O'Neill's Celtic head in off the back of four wins from their last five, capped by a 3-2 away victory at Kilmarnock in the Premiership, where three different players found the net. Celtic's league phase journey was a rocky one — three wins, two draws, and three defeats — but they scraped through after a decisive home win on Matchday 8. They currently sit third in the Scottish Premiership, three points behind leaders Hearts, giving a two-front fixture congestion that Stuttgart won't have to worry about in the same way this week.
Stuttgart come in carrying real momentum, having gone unbeaten across their last five matches. Their 3-1 home demolition of Köln in the Bundesliga on Matchday 22 was particularly convincing, with two goals from their striker within the first hour before a late third closed it out. Hoeneß's side won four of their five final league phase fixtures and have kept their season alive on three separate fronts — Bundesliga top-six hunt, DFB Cup semi-finals, and now the Europa League last 16. They've shipped just 9 goals across the league phase in Europe, compared to Celtic's 15 conceded in the same competition.
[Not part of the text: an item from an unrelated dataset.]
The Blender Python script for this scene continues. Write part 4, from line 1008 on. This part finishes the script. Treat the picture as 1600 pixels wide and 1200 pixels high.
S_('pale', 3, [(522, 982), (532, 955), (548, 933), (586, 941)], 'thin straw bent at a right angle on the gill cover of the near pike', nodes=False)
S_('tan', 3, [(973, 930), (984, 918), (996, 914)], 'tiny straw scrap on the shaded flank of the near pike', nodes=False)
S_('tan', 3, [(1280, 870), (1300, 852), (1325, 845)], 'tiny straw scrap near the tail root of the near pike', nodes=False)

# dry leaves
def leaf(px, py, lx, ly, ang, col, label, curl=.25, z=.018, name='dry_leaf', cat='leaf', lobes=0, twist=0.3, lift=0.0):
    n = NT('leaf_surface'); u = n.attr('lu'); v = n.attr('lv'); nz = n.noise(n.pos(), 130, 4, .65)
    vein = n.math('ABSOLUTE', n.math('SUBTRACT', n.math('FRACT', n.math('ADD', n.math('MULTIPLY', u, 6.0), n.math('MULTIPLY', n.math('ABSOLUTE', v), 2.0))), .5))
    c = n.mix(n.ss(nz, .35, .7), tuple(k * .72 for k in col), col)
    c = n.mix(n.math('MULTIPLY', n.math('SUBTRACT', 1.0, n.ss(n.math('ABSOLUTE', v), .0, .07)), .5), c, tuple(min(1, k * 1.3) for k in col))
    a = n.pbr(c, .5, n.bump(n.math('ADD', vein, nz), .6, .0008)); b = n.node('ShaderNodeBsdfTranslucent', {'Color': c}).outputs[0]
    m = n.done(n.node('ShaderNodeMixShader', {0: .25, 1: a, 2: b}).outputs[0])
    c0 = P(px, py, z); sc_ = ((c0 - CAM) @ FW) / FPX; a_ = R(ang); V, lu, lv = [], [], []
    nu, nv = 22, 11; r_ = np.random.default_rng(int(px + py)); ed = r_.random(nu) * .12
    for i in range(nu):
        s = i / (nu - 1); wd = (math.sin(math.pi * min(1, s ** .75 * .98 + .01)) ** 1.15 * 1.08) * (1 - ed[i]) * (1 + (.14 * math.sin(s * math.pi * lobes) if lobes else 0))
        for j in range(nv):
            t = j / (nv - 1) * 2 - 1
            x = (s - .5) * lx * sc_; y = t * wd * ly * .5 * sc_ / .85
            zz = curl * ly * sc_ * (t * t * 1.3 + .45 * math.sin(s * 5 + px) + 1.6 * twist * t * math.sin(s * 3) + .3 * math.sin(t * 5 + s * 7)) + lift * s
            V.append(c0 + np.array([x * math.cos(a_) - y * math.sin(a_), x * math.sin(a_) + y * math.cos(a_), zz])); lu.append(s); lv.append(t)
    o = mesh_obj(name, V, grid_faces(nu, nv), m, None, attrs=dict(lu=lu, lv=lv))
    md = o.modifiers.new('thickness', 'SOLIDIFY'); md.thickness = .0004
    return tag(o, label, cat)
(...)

The only previous competitive meetings between these clubs came in the 2002/03 UEFA Cup round of 16. Celtic won the first leg 3-1 at Celtic Park, Stuttgart recovered to win the second leg 3-2 in Germany, but the Hoops held on to advance 5-4 on aggregate. Celtic have won just 5 of their 32 European matches against German opposition, and Stuttgart have a mixed record of three wins, two draws, and one defeat against Scottish sides in Europe. The aggregate scoreline from 2003 — 9 goals across two legs — hints at the kind of open contest these two sides have historically produced.
My prediction is Over 2.5 Goals at 1.73. Stuttgart's attack has produced 15 goals in 8 Europa League phase matches, while Celtic have conceded 15 in that same competition — a combination that favors a multi-goal night. Their two previous meetings produced an aggregate of 9 goals, averaging 4.5 per game, and previous h2h data shows 3.4 goals per match across all encounters. Celtic's home atmosphere at a packed Celtic Park typically pushes games toward end-to-end rather than cagey, and Stuttgart have the firepower to punish any defensive lapses. The xG projection (1.22–1.83) supports a 1-2 finish.